Thomas Bellchambers' teammates can all hide behind each other, while World Anti-doping Agency Vs Thomas Bellchambers et al. will live forever.

There are 34 past and present players who have been suspended from professional sport until, in most cases, November. They'll be doing this tough, but there is one player who you should really spare a thought for. That is fringe ruckman, Thomas Bellchambers. By simply having a surname that begins with a letter early in the alphabet the case will bare his name forever. That's because when there are a group of defendants in a case, they're considered et al or et alia meaning "and others" in Latin.

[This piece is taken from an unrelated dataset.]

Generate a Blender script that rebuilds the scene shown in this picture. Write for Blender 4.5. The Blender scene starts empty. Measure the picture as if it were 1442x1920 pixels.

Generally, in a legal ruling, this group are named alphabetically, with the first name used and the rest consigned to the category of "others." Therefore Bellchambers' teammates can all hide behind each other, while World Anti-doping Agency Vs Thomas Bellchambers et al. will live forever.

If it wasn't already hard enough, the AFL and its players must now jointly contribute 30,000 Swiss Francs (at current measure, AU$42,814.05) to WADA for its legal costs. I mean, come on, Swiss Francs?

The current and former players of the Essendon Football Club who are now suspended from their chosen sport for the rest of 2016 have no recourse to appeal. This case is over and these bans will be served. It is devastating to the AFL and Essendon, both from a perspective of reputation and for the credibility of the 2016 playing season. It is also going to be very interesting to see what will come next—we could find the fallout played out in the courts with legal action taken against the club or the league for years to come.

Yet from WADA's perspective, this is just another day at the office. Their consistent hard line approach to any sort of breach of their drug code will continue and more high profile athletes will be caught and punished around the world. The Essendon 34 aren't the first and they won't be the last. They're just the latest to be taken down by the World Anti Doping Agency.